Source material =
>> START

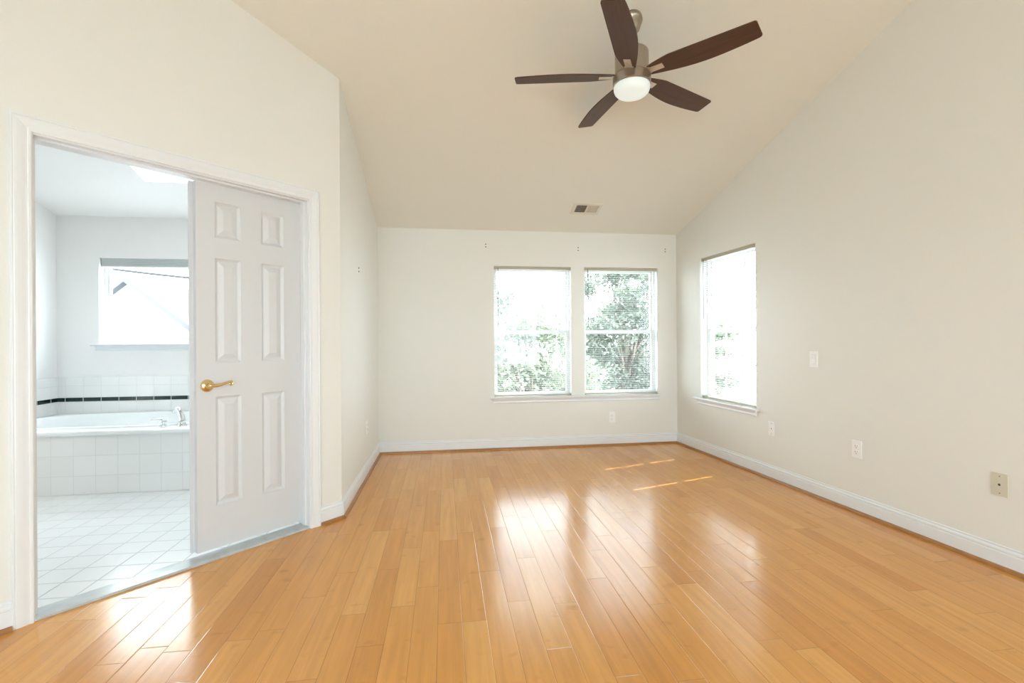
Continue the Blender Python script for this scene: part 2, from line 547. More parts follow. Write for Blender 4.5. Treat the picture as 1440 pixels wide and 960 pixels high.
# bathroom shell
slab('wall_bathroom_back', M['bwall'], F_BACK, -3.75, XL - 0.06, -0.05, 2.46, WT, (WB,), 'white bathroom back wall with window above the tub')
slab('wall_bathroom_left', M['bwall'], ((-3.602, 0, 0), R(90)), 0.7, 5.1, -0.05, 3.8, WT, (), 'white bathroom left wall beside the tub')
slab('wall_bathroom_right', M['bwall'], ((XL - 0.14, 0, 0), R(-90)), -5.06, -3.2, -0.05, 3.0, 0.005, (), 'white bathroom wall behind the bedroom left wall')
slab('wall_bathroom_front', M['bwall'], ((0, 0.8, 0), R(180)), 2.0, 3.75, -0.05, 3.8, WT, (), 'white bathroom wall out of sight behind the door wall')
slab('wall_bathroom_door_side', M['bwall'], (tuple(world(F_DOOR, 0, 0.1155, 0)), R(45)), -1.80, 0.10, -0.05, 3.55, 0.010, (OPH,), 'white bathroom face of the angled door wall')

def ceiling_slab(name, m, poly, plane, hole=None, label='', th=0.06):
    mb = MB()
    P = [Vector((x, y, plane(x, y))) for x, y in poly]
    if hole is None:
        mb.prism(P, (0, 0, th))
    else:
        x0, x1, y0, y1 = hole
        ax0, ay0 = min(p[0] for p in poly), min(p[1] for p in poly)
        ax1, ay1 = max(p[0] for p in poly), max(p[1] for p in poly)
        for q in ((ax0, x0, ay0, ay1), (x1, ax1, ay0, ay1), (x0, x1, ay0, y0), (x0, x1, y1, ay1)):
            mb.prism([Vector((x, y, plane(x, y))) for x, y in ((q[0], q[2]), (q[1], q[2]), (q[1], q[3]), (q[0], q[3]))], (0, 0, th))
    return struct(mb.build(name, m), label, 'ceiling')

cz = lambda x, y: ZB + SL * (YB - y)
cz2 = lambda x, y: ZR - SL * (RIDGE_Y - y)
# the sloped ceiling stops at the bathroom wall line
dB = LC + Vector((-1.80 * S2, -1.80 * S2, 0))
off = Vector((-0.06, 0.06, 0))
poly = [(2.9, YB + 0.05), (3.1, RIDGE_Y), (SIDE - 0.05, RIDGE_Y), (SIDE - 0.05, 2.06), ((LC + off).x, (LC + off).y + 0.03), (XL - 0.06, YB + 0.05)]
ceiling_slab('ceiling', M['ceil'], poly, cz, None, 'sloped tan ceiling rising from the back wall towards the camera')
ceiling_slab('ceiling_rear', M['ceil'], [(3.3, RIDGE_Y), (SIDE - 0.05, RIDGE_Y), (SIDE - 0.05, REAR - 0.1), (3.3, REAR - 0.1)], cz2, None, 'rear ceiling slope behind the camera')
ZBB = 2.352
czb = lambda x, y: ZBB + SL * (YB - y)
SKYL = (-2.52, -1.80, 3.62, 4.49)
# bathroom ceiling: triangular corner by the door wall is closed by the wall itself
ceiling_slab('ceiling_bathroom', M['bwall'], [(-3.74, 0.7), (-0.80, 0.7), (-0.80, YB + 0.05), (-3.74, YB + 0.05)], lambda x, y: czb(x, y) + 0.0, SKYL, 'white sloped bathroom ceiling with a skylight opening', th=0.05)

def floor_obj(name, m, poly, top, th, label):
    mb = MB(); mb.prism([Vector((x, y, top)) for x, y in poly], (0, 0, -th))
    return struct(mb.build(name, m), label, 'floor')
d0 = world(F_DOOR, 0, 0.0, 0); d1 = world(F_DOOR, -1.80, 0.0, 0)
floor_obj('floor', M['floor'], [(2.9, YB + 0.05), (3.3, REAR - 0.1), (SIDE - 0.05, REAR - 0.1), (SIDE - 0.05, d1.y), (d1.x, d1.y), (d0.x, d0.y), (XL - 0.05, 3.30), (XL - 0.05, YB + 0.05)], 0.0, 0.05, 'glossy honey maple plank floor of the bedroom')
e0 = world(F_DOOR, 0.1, 0.06, 0); e1 = world(F_DOOR, -1.80, 0.06, 0)
floor_obj('floor_bathroom', M['btile_floor'], [(e1.x, e1.y), (e0.x, e0.y), (-0.80, 3.4), (-0.80, YB + 0.05), (-3.65, YB + 0.05), (-3.65, 0.75), (-2.1, 0.75)], 0.004, 0.05, 'white square tile floor of the bathroom')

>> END

Set exercise =
Please repeat exactly the data above from its first line to the line that contains "return struct(mb.build(name, m), label, 'ceiling')", inclusive, and leave every picture out.

Solved problem =
Continue the Blender Python script for this scene: part 2, from line 547. More parts follow. Write for Blender 4.5. Treat the picture as 1440 pixels wide and 960 pixels high.
# bathroom shell
slab('wall_bathroom_back', M['bwall'], F_BACK, -3.75, XL - 0.06, -0.05, 2.46, WT, (WB,), 'white bathroom back wall with window above the tub')
slab('wall_bathroom_left', M['bwall'], ((-3.602, 0, 0), R(90)), 0.7, 5.1, -0.05, 3.8, WT, (), 'white bathroom left wall beside the tub')
slab('wall_bathroom_right', M['bwall'], ((XL - 0.14, 0, 0), R(-90)), -5.06, -3.2, -0.05, 3.0, 0.005, (), 'white bathroom wall behind the bedroom left wall')
slab('wall_bathroom_front', M['bwall'], ((0, 0.8, 0), R(180)), 2.0, 3.75, -0.05, 3.8, WT, (), 'white bathroom wall out of sight behind the door wall')
slab('wall_bathroom_door_side', M['bwall'], (tuple(world(F_DOOR, 0, 0.1155, 0)), R(45)), -1.80, 0.10, -0.05, 3.55, 0.010, (OPH,), 'white bathroom face of the angled door wall')

def ceiling_slab(name, m, poly, plane, hole=None, label='', th=0.06):
    mb = MB()
    P = [Vector((x, y, plane(x, y))) for x, y in poly]
    if hole is None:
        mb.prism(P, (0, 0, th))
    else:
        x0, x1, y0, y1 = hole
        ax0, ay0 = min(p[0] for p in poly), min(p[1] for p in poly)
        ax1, ay1 = max(p[0] for p in poly), max(p[1] for p in poly)
        for q in ((ax0, x0, ay0, ay1), (x1, ax1, ay0, ay1), (x0, x1, ay0, y0), (x0, x1, y1, ay1)):
            mb.prism([Vector((x, y, plane(x, y))) for x, y in ((q[0], q[2]), (q[1], q[2]), (q[1], q[3]), (q[0], q[3]))], (0, 0, th))
    return struct(mb.build(name, m), label, 'ceiling')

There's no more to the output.